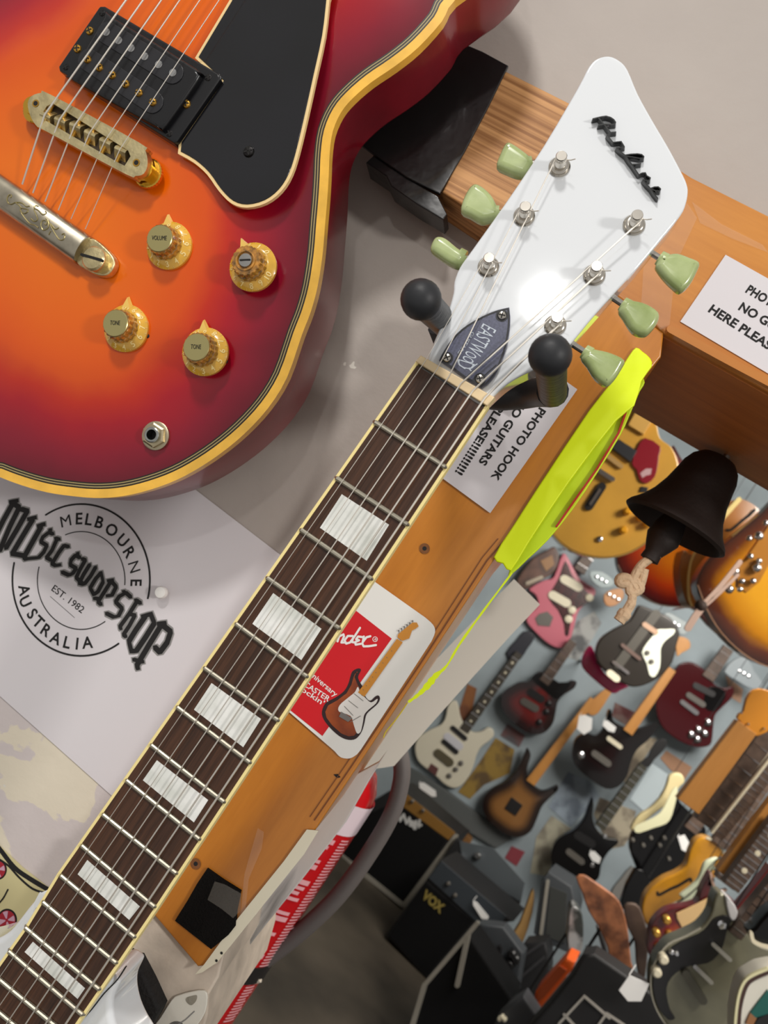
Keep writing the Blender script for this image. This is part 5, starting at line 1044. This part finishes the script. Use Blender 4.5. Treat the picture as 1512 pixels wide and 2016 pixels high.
g = G('cream edged guitar body cut off by the bottom right corner', 1.45, zD([(1265, 1512), (1275, 1400), (1295, 1290), (1335, 1195), (1400, 1145), (1512, 1098), (1700, 1120), (1750, 1500), (1600, 1800), (1300, 1800)]), .045, pm('ivory_body', (222, 220, 208), .35), r=.004)
g.line('dark_edge', zD([(1292, 1512), (1300, 1400), (1325, 1290), (1360, 1210), (1420, 1165), (1520, 1122)]), 9, 0, .003, pm('chocolate_edge', (66, 44, 38), .4), None, 3); g.line('binding', zD([(1270, 1512), (1280, 1400), (1300, 1290), (1338, 1200), (1402, 1150), (1512, 1104)]), 5, -.002, .004, pm('ivory_binding', (222, 218, 176), .3), None, 3)
g.poly('teal_guard', zD([(1512, 1260), (1440, 1350), (1380, 1430), (1420, 1470), (1512, 1440), (1600, 1400)]), 0, .004, pm('teal_plastic', (24, 92, 84), .4)); g.poly('brown_guard', zD([(1345, 1512), (1380, 1430), (1430, 1470), (1400, 1530)]), 0, .004, pm('tan_plastic', (150, 104, 66), .4)); g.poly('black_guard', zD([(1400, 1530), (1440, 1470), (1512, 1440), (1600, 1420), (1600, 1600)]), 0, .005, DKP)
f = Frame(at_y(1490, 1840, 1.5)); t = thing('electric_guitar', 'black guitar with shiny edge touching the right frame edge above the bottom corner', 'guitar', f, 'guitars hung in the shop')
M().prism([tuple(v) for v in smooth(f.l(zD([(1380, 825), (1420, 800), (1512, 690), (1650, 640), (1700, 900), (1512, 950), (1430, 920), (1390, 870)])), 2)], -.045, 0, .008, True).build('body', BLKG, t); M().stroke([tuple(v) for v in smooth(f.l(zD([(1385, 835), (1400, 890), (1450, 920), (1512, 935)])), 3, False)], .006, -.004, .003).build('edge_line', CREAMP, t)
M().tube([(0, 0, -.03), (0, .02, -.05), (0, 3.0-f.o.z, -.05)], .0013, 6).build('hanger_rod', DKP, t)

# --- bare necks crossing the right edge
def lone_neck(label, a, b, w0, w1, Y, mat, frets, dots=None, hs=None, pegs=None, edge=None, hm=None):
    f_ = type('N', (), {})(); c = lerp(a, b, .5); n = G.__new__(G); n.f = Frame(at_y(c[0], c[1], Y)); n.t = thing('electric_guitar', label, 'guitar', n.f, 'guitars hung in the shop'); n.th = .03; n.hang(); n.neck(a, b, w0, w1, 0, mat, frets, dots, hs, hm, pegs, 'fretboard')
    if edge:
        A = Vector(a); B = Vector(b); d = (B-A).normalized(); q = Vector((d.y, -d.x)); A = A+q*w0/2*edge; B = B+q*w1/2*edge; n.line('binding', [tuple(A), tuple(B)], 4, -.01, .001, CREAMP)
    return n
lone_neck('honey maple neck with orange headstock slanting up to the right edge', zC([(985, 800)])[0], zC([(1375, 275)])[0], 52, 46, 2.0, MAPLE, 0, None, zC([(1310, 215), (1350, 170), (1370, 90), (1420, 30), (1512, 30), (1600, 120), (1560, 250), (1440, 335)]), zC([(1385, 255), (1490, 285), (1340, 180)]), None, pm('orange_headstock', (214, 140, 40), .35))
lone_neck('pale edged rosewood neck right of the honey maple neck', zC([(1090, 920)])[0], zC([(1560, 290)])[0], 40, 38, 2.05, RSW, 8, None, None, None, -1)
lone_neck('rosewood neck with close silver frets third from the honey neck', zC([(1180, 1000)])[0], zC([(1640, 420)])[0], 26, 28, 1.95, RSW, 16, None, None, None, 1)
lone_neck('plain pale maple neck running to the right edge above the fretted ones', zC([(1215, 1250)])[0], zC([(1600, 760)])[0], 26, 36, 1.9, MAPLE, 0)
lone_neck('rosewood neck with pearl dots ending at the cherry sunburst guitar', zC([(1270, 1340)])[0], zC([(1620, 880)])[0], 36, 40, 1.85, RSW, 14, (.25, .5, .75))
lone_neck('dark red bound neck above the grey green guitar', zD([(1290, 690)])[0], zD([(1560, 360)])[0], 18, 18, 1.7, pm('dark_red_neck', (110, 18, 18), .3, coat=.3), 0, None, None, None, -1)

# --- price tags
for lb, P, Y in (('white price tag on the wall left of the black cherry guitar', zC([(262, 200), (300, 192), (350, 215), (345, 290), (295, 325), (248, 285)]), 4.03), ('white price tag on the horn of the black cherry guitar', zC([(425, 232), (450, 230), (508, 275), (495, 310), (455, 300), (418, 262)]), 4.03), ('white price tag hanging on the black double cutaway guitar', zC([(335, 1095), (365, 1095), (408, 1140), (395, 1178), (350, 1158), (328, 1120)]), 4.094),
                 ('white price tag on the black guitar with pale pickguard', zC([(915, 1000), (960, 985), (998, 1050), (968, 1100), (940, 1085)]), 3.094), ('white price tag under the white guitar', zW([(108, 1040), (150, 1040), (250, 1110), (255, 1160), (215, 1160), (110, 1085)]), 4.256),
                 ('large white price card at the edge of the grey green guitar', zD([(480, 1150), (628, 1215), (570, 1345), (470, 1345), (402, 1262)]), 1.594), ('long white tag on the control panel of the gold lettered amplifier', zM([(882, 645), (905, 655), (975, 740), (970, 770), (930, 750), (880, 670)]), 3.20), ('white tag on top of the amplifier behind the gold lettered one', zM([(1070, 590), (1095, 595), (1145, 640), (1140, 655), (1075, 612)]), 3.54), ('square white tag on the grey amplifier beside the white corner post', zM([(900, 1025), (925, 1022), (958, 1075), (945, 1105), (905, 1080)]), 2.744)):
    price_tag(lb, P, Y)

# --- amplifiers
GRILL = pm('black_grille_cloth', (12, 12, 13), .9, var=.3, vs=200, spec=.2); TOLEX = pm('grey_black_vinyl', (58, 62, 66), .6, bump=.3, bs=300); BTOLEX = pm('black_vinyl', (22, 22, 24), .6, bump=.3, bs=300); PIPE = pm('grey_piping', (142, 138, 128), .5); GOLDP = pm('gold_panel', (150, 110, 54), .4, metal=.4)
class A(G):
    def __init__(s, label, Y, P, depth, mat=BTOLEX, yaw=-.25, name='amplifier'):
        c = cen(P); s.f = Frame(at_y(c[0], c[1], Y), 0, yaw); s.t = thing(name, label, 'amplifier', s.f, 'amplifiers on the floor'); M().prism([(x, max(y, FLOORZ-s.f.o.z)) for x, y in s.f.l(P)], -depth, 0, .008, True).build('cabinet', mat, s.t)
a = A('black amplifier with script logo and gold panel behind the extinguisher hose', 3.7, zM([(430, -40), (770, 255), (785, 262), (465, 690), (200, 500), (60, 350), (200, 100)]), .26, BTOLEX)
a.poly('grille', zM([(420, 60), (720, 290), (460, 655), (230, 480), (90, 350), (250, 130)]), 0, .004, GRILL); a.poly('control_panel', zM([(470, 0), (775, 240), (735, 285), (450, 75)]), 0, .006, GOLDP)
for P in (zM([(778, 262), (470, 672)]), zM([(460, 670), (225, 480), (60, 350)])): a.line('piping', P, 9, 0, .008, PIPE)
zs_ = [[(445, 130), (450, 170), (470, 120), (475, 175), (495, 130), (490, 185)], [(515, 185), (500, 200), (512, 210), (525, 180)], [(530, 190), (525, 215), (545, 190)], [(545, 200), (565, 180), (545, 215), (560, 225)]]
q = M(); [q.stroke(a.f.l(zM(s_)), a.f.mm(800, 1610, 4), .004, .009) for s_ in ([(440, 110), (450, 170), (470, 130), (488, 185), (505, 150), (510, 195)], [(520, 172), (508, 195), (525, 200), (530, 175)], [(535, 180), (532, 215)], [(545, 170), (540, 215)], [(555, 190), (575, 195)], [(565, 165), (560, 205)])]; q.build('script_logo', pm('white_logo', (190, 190, 188), .4), a.t)
a.knob(zM([(515, 55), (580, 110)]), 4, .02, CHR)
a = A('black amplifier with gold block lettering standing on the floor', 3.23, zM([(610, 510), (690, 400), (1120, 770), (1050, 780), (900, 790), (820, 880), (620, 1130), (360, 850)]), .26, BTOLEX)
a.poly('control_panel', zM([(690, 410), (1080, 740), (1040, 790), (905, 775), (615, 510)]), 0, .006, pm('dark_slate_panel', (54, 60, 66), .45)); a.poly('grille', zM([(600, 540), (880, 770), (610, 1090), (380, 850)]), 0, .004, GRILL)
q = M(); q.text('VOX', a.f.p(*zM([(572, 622)])[0], .006), a.f.p(*zM([(688, 722)])[0], .006), a.f.mm(850, 1770, 17), .006, .05); q.build('gold_lettering', pm('gold_letters', (166, 148, 78), .4, metal=.3), a.t, sm=False)
a.line('handle', zM([(830, 490), (1070, 690)]), 9, -.12, -.10, DKP); a.knob(zM([(770, 615), (730, 545)]), 4, .02, GREYP)
a = A('dark amplifier top with chrome knobs standing behind the gold lettered amplifier', 3.55, zM([(780, 270), (1180, 560), (1150, 700), (1100, 760), (690, 410)]), .03, BTOLEX); a.poly('top_plate', zM([(800, 290), (1000, 330), (1190, 540), (1160, 650), (1060, 590), (820, 420)]), 0, .004, pm('slate_top', (76, 82, 86), .5)); a.knob(zM([(800, 392), (905, 380)]), 7, .03, CHR)
a = A('black speaker cabinet with grey corner rail in front of the gold lettered amplifier', 2.55, zM([(590, 1150), (850, 850), (1110, 1230), (1090, 1300), (1000, 1460), (500, 1460)]), .17, GRILL)
for P, w_ in ((zM([(905, 780), (590, 1150)]), 8), (zM([(590, 1150), (515, 1400)]), 9), (zM([(850, 850), (785, 1150)]), 9)): a.line('corner_rail', P, w_, 0, .01, PIPE)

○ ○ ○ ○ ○

## What is needed
From the first line of the material down to the line containing "6).build('hanger_rod', DKP, t)", inclusive, return each line exactly, skipping any picture.

## Response for this exercise
Keep writing the Blender script for this image. This is part 5, starting at line 1044. This part finishes the script. Use Blender 4.5. Treat the picture as 1512 pixels wide and 2016 pixels high.
g = G('cream edged guitar body cut off by the bottom right corner', 1.45, zD([(1265, 1512), (1275, 1400), (1295, 1290), (1335, 1195), (1400, 1145), (1512, 1098), (1700, 1120), (1750, 1500), (1600, 1800), (1300, 1800)]), .045, pm('ivory_body', (222, 220, 208), .35), r=.004)
g.line('dark_edge', zD([(1292, 1512), (1300, 1400), (1325, 1290), (1360, 1210), (1420, 1165), (1520, 1122)]), 9, 0, .003, pm('chocolate_edge', (66, 44, 38), .4), None, 3); g.line('binding', zD([(1270, 1512), (1280, 1400), (1300, 1290), (1338, 1200), (1402, 1150), (1512, 1104)]), 5, -.002, .004, pm('ivory_binding', (222, 218, 176), .3), None, 3)
g.poly('teal_guard', zD([(1512, 1260), (1440, 1350), (1380, 1430), (1420, 1470), (1512, 1440), (1600, 1400)]), 0, .004, pm('teal_plastic', (24, 92, 84), .4)); g.poly('brown_guard', zD([(1345, 1512), (1380, 1430), (1430, 1470), (1400, 1530)]), 0, .004, pm('tan_plastic', (150, 104, 66), .4)); g.poly('black_guard', zD([(1400, 1530), (1440, 1470), (1512, 1440), (1600, 1420), (1600, 1600)]), 0, .005, DKP)
f = Frame(at_y(1490, 1840, 1.5)); t = thing('electric_guitar', 'black guitar with shiny edge touching the right frame edge above the bottom corner', 'guitar', f, 'guitars hung in the shop')
M().prism([tuple(v) for v in smooth(f.l(zD([(1380, 825), (1420, 800), (1512, 690), (1650, 640), (1700, 900), (1512, 950), (1430, 920), (1390, 870)])), 2)], -.045, 0, .008, True).build('body', BLKG, t); M().stroke([tuple(v) for v in smooth(f.l(zD([(1385, 835), (1400, 890), (1450, 920), (1512, 935)])), 3, False)], .006, -.004, .003).build('edge_line', CREAMP, t)
M().tube([(0, 0, -.03), (0, .02, -.05), (0, 3.0-f.o.z, -.05)], .0013, 6).build('hanger_rod', DKP, t)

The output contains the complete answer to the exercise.